Exercise :: Exactly retype the lines from the top of the data through the line containing "s=.974; return (.64+(x-.64)*s, -1.688+(u+1.688)*s)", leaving out every picture.

Given information ::
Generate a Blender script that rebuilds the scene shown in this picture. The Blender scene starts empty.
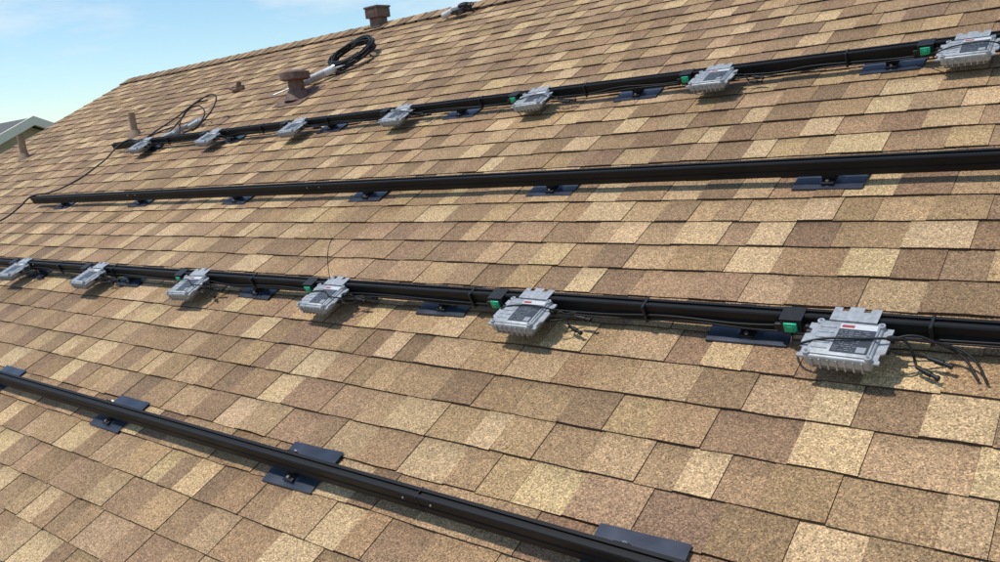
import bpy, bmesh, math, random
from mathutils import Vector, Matrix, noise
random.seed(23)
scene = bpy.context.scene
THETA = math.radians(24)
LIFT = 4.3
M = Matrix.Translation((0,0,LIFT)) @ Matrix.Rotation(THETA,4,'X')
RN = -0.060            # roof surface height in roof frame
RIDGE_U = 3.86
EAVE_U = -3.3
X0, X1 = -9.90, 6.0
RAILS = [1.67,0.80,0.0,-0.825]
def RP(x,u):
    s=.974; return (.64+(x-.64)*s, -1.688+(u+1.688)*s)

# ---------------------------------------------------------------- materials
def newmat(name):
    m = bpy.data.materials.new(name); m.use_nodes = True
    nt = m.node_tree; b = nt.nodes['Principled BSDF']
    return m, nt, b
def simple(name, col, rough=0.5, metal=0.0, var=0.15, scale=30, bump=0.0, spec=0.5):
    m, nt, b = newmat(name)
    tc = nt.nodes.new('ShaderNodeTexCoord')
    n = nt.nodes.new('ShaderNodeTexNoise'); n.inputs['Scale'].default_value = scale
    n.inputs['Detail'].default_value = 5
    nt.links.new(tc.outputs['Object'], n.inputs['Vector'])
    r = nt.nodes.new('ShaderNodeValToRGB')
    r.color_ramp.elements[0].position = .3; r.color_ramp.elements[1].position = .7
    r.color_ramp.elements[0].color = tuple(c*(1-var) for c in col)+(1,)
    r.color_ramp.elements[1].color = tuple(min(1,c*(1+var)) for c in col)+(1,)
    nt.links.new(n.outputs['Fac'], r.inputs['Fac'])
    nt.links.new(r.outputs['Color'], b.inputs['Base Color'])
    mr = nt.nodes.new('ShaderNodeMapRange')
    mr.inputs['To Min'].default_value = max(0,rough-.1); mr.inputs['To Max'].default_value = min(1,rough+.1)
    nt.links.new(n.outputs['Fac'], mr.inputs['Value']); nt.links.new(mr.outputs['Result'], b.inputs['Roughness'])
    b.inputs['Metallic'].default_value = metal
    b.inputs['Specular IOR Level'].default_value = spec
    if bump:
        bp = nt.nodes.new('ShaderNodeBump'); bp.inputs['Strength'].default_value = bump
        bp.inputs['Distance'].default_value = .002
        nt.links.new(n.outputs['Fac'], bp.inputs['Height']); nt.links.new(bp.outputs['Normal'], b.inputs['Normal'])
    return m

def shingle_mat():
    m, nt, b = newmat('shingle_granules')
    L = nt.links.new; N = nt.nodes.new
    at = N('ShaderNodeAttribute'); at.attribute_name = 'col'
    uv = N('ShaderNodeUVMap'); uv.uv_map = 'UVMap'
    sep = N('ShaderNodeSeparateXYZ'); L(uv.outputs['UV'], sep.inputs[0])
    tc = N('ShaderNodeTexCoord')
    vo = N('ShaderNodeTexVoronoi'); vo.inputs['Scale'].default_value = 330
    L(tc.outputs['Object'], vo.inputs['Vector'])
    sc = N('ShaderNodeSeparateColor'); L(vo.outputs['Color'], sc.inputs[0])
    gr = N('ShaderNodeValToRGB')
    e = gr.color_ramp.elements
    e[0].position=0; e[0].color=(.36,.32,.30,1)
    e[1].position=1; e[1].color=(1.85,1.78,1.68,1)
    x=e.new(.25); x.color=(.80,.78,.76,1)
    x=e.new(.75); x.color=(1.13,1.12,1.10,1)
    L(sc.outputs[0], gr.inputs['Fac'])
    n1 = N('ShaderNodeTexNoise'); n1.inputs['Scale'].default_value=55; n1.inputs['Detail'].default_value=6; n1.inputs['Roughness'].default_value=.7
    L(tc.outputs['Object'], n1.inputs['Vector'])
    m1 = N('ShaderNodeMapRange'); m1.inputs['From Min'].default_value=.3; m1.inputs['From Max'].default_value=.7
    m1.inputs['To Min'].default_value=.80; m1.inputs['To Max'].default_value=1.20
    L(n1.outputs['Fac'], m1.inputs['Value'])
    n2 = N('ShaderNodeTexNoise'); n2.inputs['Scale'].default_value=1.1; n2.inputs['Detail'].default_value=5
    L(tc.outputs['Object'], n2.inputs['Vector'])
    m2 = N('ShaderNodeMapRange'); m2.inputs['From Min'].default_value=.3; m2.inputs['From Max'].default_value=.7
    m2.inputs['To Min'].default_value=.88; m2.inputs['To Max'].default_value=1.12
    L(n2.outputs['Fac'], m2.inputs['Value'])
    n3 = N('ShaderNodeTexNoise'); n3.inputs['Scale'].default_value=40
    L(tc.outputs['Object'], n3.inputs['Vector'])
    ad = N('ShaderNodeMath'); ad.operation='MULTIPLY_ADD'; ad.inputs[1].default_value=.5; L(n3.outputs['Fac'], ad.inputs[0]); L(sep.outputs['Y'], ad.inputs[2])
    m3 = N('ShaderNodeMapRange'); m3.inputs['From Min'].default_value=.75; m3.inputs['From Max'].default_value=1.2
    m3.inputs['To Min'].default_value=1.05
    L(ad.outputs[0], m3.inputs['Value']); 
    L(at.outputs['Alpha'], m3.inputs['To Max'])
    a = N('ShaderNodeMath'); a.operation='MULTIPLY'; L(m1.outputs[0],a.inputs[0]); L(m2.outputs[0],a.inputs[1])
    a2 = N('ShaderNodeMath'); a2.operation='MULTIPLY'; L(a.outputs[0],a2.inputs[0]); L(m3.outputs[0],a2.inputs[1])
    mx = N('ShaderNodeVectorMath'); mx.operation='MULTIPLY'; L(at.outputs['Color'],mx.inputs[0]); L(gr.outputs['Color'],mx.inputs[1])
    ms = N('ShaderNodeVectorMath'); ms.operation='SCALE'; L(mx.outputs[0],ms.inputs[0]); L(a2.outputs[0],ms.inputs['Scale'])
    L(ms.outputs[0], b.inputs['Base Color'])
    b.inputs['Roughness'].default_value=.82; b.inputs['Specular IOR Level'].default_value=.35
    bp = N('ShaderNodeBump'); bp.inputs['Strength'].default_value=.45; bp.inputs['Distance'].default_value=.0012
    L(sc.outputs[1], bp.inputs['Height']); L(bp.outputs['Normal'], b.inputs['Normal'])
    return m

SH = shingle_mat()
EDGE = simple('shingle_cut_edge',(.075,.046,.030),.9,0,.4,80)
BLACK = simple('black_anodized_aluminium',(.008,.008,.009),.58,.0,.3,12,0,.25)
BLKPL = simple('black_plastic',(.012,.012,.013),.5,0,.3,60,0,.35)
CABLE = simple('black_cable_jacket',(.012,.012,.013),.5,0,.3,40,0,.35)
FLASH = simple('coated_metal_flashing',(.042,.050,.074),.36,.3,.35,9)
ALU = simple('cast_aluminium',(.38,.39,.40),.5,.3,.2,60,.25)
ALUD = simple('cast_aluminium_dark',(.17,.18,.19),.5,.4,.2,60,.2)
LABEL = simple('label_print_dark',(.045,.05,.06),.4,0,.15,40)
TEXT = simple('label_print_grey',(.30,.31,.32),.5,0,.05,40)
WHITE = simple('label_print_white',(.6,.6,.6),.5,0,.05,40)
RED = simple('label_print_red',(.36,.04,.04),.5,0,.1,40)
GREEN = simple('green_connector_plastic',(.0,.40,.20),.45,0,.15,50)
STEEL = simple('steel',(.5,.5,.5),.3,.9,.1,40)
RUST = simple('weathered_brown_metal',(.17,.095,.068),.65,.1,.4,25,.3)
TANP = simple('tan_painted_metal',(.30,.20,.13),.6,.1,.25,20,.2)
BROWNT = simple('brown_trim_paint',(.16,.10,.065),.55,0,.15,6)
STUCCO = simple('stucco',(.42,.35,.26),.9,0,.12,40,.5)
CREAM = simple('cream_trim_paint',(.82,.76,.60),.6,0,.05,10)
GREYR = simple('grey_shingle',(.13,.125,.12),.9,0,.35,14,.4)
OLIVE = simple('olive_siding',(.48,.43,.29),.8,0,.1,8)
GLASS = simple('window_glass',(.03,.04,.05),.08,0,.1,3)
GREYC = simple('grey_conduit',(.35,.36,.37),.5,.2,.1,30)
ORNG = simple('tool_label_print',(.45,.42,.38),.5,0,.3,30)

# ---------------------------------------------------------------- helpers
def obj_from(name, verts, faces, mats, fm=None, mw=None, parent=None, smooth=False):
    me = bpy.data.meshes.new(name); me.from_pydata(verts, [], faces)
    for mm in mats: me.materials.append(mm)
    if fm: me.polygons.foreach_set('material_index', fm)
    if smooth: me.polygons.foreach_set('use_smooth',[True]*len(faces))
    me.update()
    o = bpy.data.objects.new(name, me); scene.collection.objects.link(o)
    if parent: o.parent = parent
    if mw is not None: o.matrix_world = mw
    return o
def empty(name, mw=Matrix.Identity(4)):
    e = bpy.data.objects.new(name, None); scene.collection.objects.link(e); e.matrix_world = mw
    e.empty_display_size=.1
    return e
class MB:
    def __init__(s): s.v=[]; s.f=[]; s.m=[]; s.sm=[]
    def box(s,x0,x1,y0,y1,z0,z1,mi=0,bev=0.0,seg=2):
        bm=bmesh.new(); bmesh.ops.create_cube(bm,size=1)
        for v in bm.verts:
            v.co=Vector(((x0+x1)/2+v.co.x*(x1-x0),(y0+y1)/2+v.co.y*(y1-y0),(z0+z1)/2+v.co.z*(z1-z0)))
        if bev: bmesh.ops.bevel(bm,geom=bm.edges[:],offset=bev,segments=seg,affect='EDGES',profile=.5)
        s.addbm(bm,mi)
    def addbm(s,bm,mi=0,mat=None,smooth=False):
        bmesh.ops.recalc_face_normals(bm,faces=bm.faces[:])
        o=len(s.v); bm.verts.ensure_lookup_table(); bm.verts.index_update()
        for v in bm.verts: s.v.append(tuple((mat@v.co) if mat else v.co))
        for f in bm.faces: s.f.append([o+v.index for v in f.verts]); s.m.append(mi); s.sm.append(smooth)
        bm.free()
    def cyl(s,p0,p1,r0,r1=None,mi=0,seg=20,cap=True):
        if r1 is None: r1=r0
        p0=Vector(p0);p1=Vector(p1);d=p1-p0
        bm=bmesh.new(); bmesh.ops.create_cone(bm,cap_ends=cap,segments=seg,radius1=r0,radius2=r1,depth=d.length)
        mat=Matrix.Translation((p0+p1)/2)@d.to_track_quat('Z','Y').to_matrix().to_4x4()
        s.addbm(bm,mi,mat,True)
    def prism(s,poly,z0,z1,mi=0):
        o=len(s.v);n=len(poly)
        s.v+=[(x,y,z0) for x,y in poly]+[(x,y,z1) for x,y in poly]
        s.f.append([o+i for i in reversed(range(n))]); s.m.append(mi); s.sm.append(False)
        s.f.append([o+n+i for i in range(n)]); s.m.append(mi); s.sm.append(False)
        for i in range(n):
            j=(i+1)%n; s.f.append([o+i,o+j,o+n+j,o+n+i]); s.m.append(mi); s.sm.append(False)
    def quad(s,pts,mi=0):
        o=len(s.v); s.v+=[tuple(p) for p in pts]; s.f.append([o+i for i in range(len(pts))]); s.m.append(mi); s.sm.append(False)
    def mesh(s,name,mats):
        me=bpy.data.meshes.new(name); me.from_pydata(s.v,[],s.f)
        for mm in mats: me.materials.append(mm)
        me.polygons.foreach_set('material_index',s.m); me.polygons.foreach_set('use_smooth',s.sm)
        me.update()
        try: me.set_sharp_from_angle(angle=math.radians(40))
        except Exception: pass
        return me
    def obj(s,name,mats,mw=None,parent=None):
        o=bpy.data.objects.new(name,s.mesh(name,mats)); scene.collection.objects.link(o)
        if parent: o.parent=parent
        if mw is not None: o.matrix_world=mw
        return o
def cable(name, pts_list, r, mat, mw=None, parent=None, res=8):
    cu=bpy.data.curves.new(name,'CURVE'); cu.dimensions='3D'; cu.bevel_depth=r; cu.bevel_resolution=3; cu.resolution_u=res
    cu.use_fill_caps=True
    for pts in pts_list:
        sp=cu.splines.new('BEZIER'); sp.bezier_points.add(len(pts)-1)
        for b,p in zip(sp.bezier_points,pts):
            b.co=p; b.handle_left_type='AUTO'; b.handle_right_type='AUTO'
    cu.materials.append(mat)
    o=bpy.data.objects.new(name,cu); scene.collection.objects.link(o)
    if parent: o.parent=parent
    if mw is not None: o.matrix_world=mw
    return o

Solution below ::
Generate a Blender script that rebuilds the scene shown in this picture. The Blender scene starts empty.
import bpy, bmesh, math, random
from mathutils import Vector, Matrix, noise
random.seed(23)
scene = bpy.context.scene
THETA = math.radians(24)
LIFT = 4.3
M = Matrix.Translation((0,0,LIFT)) @ Matrix.Rotation(THETA,4,'X')
RN = -0.060            # roof surface height in roof frame
RIDGE_U = 3.86
EAVE_U = -3.3
X0, X1 = -9.90, 6.0
RAILS = [1.67,0.80,0.0,-0.825]
def RP(x,u):
    s=.974; return (.64+(x-.64)*s, -1.688+(u+1.688)*s)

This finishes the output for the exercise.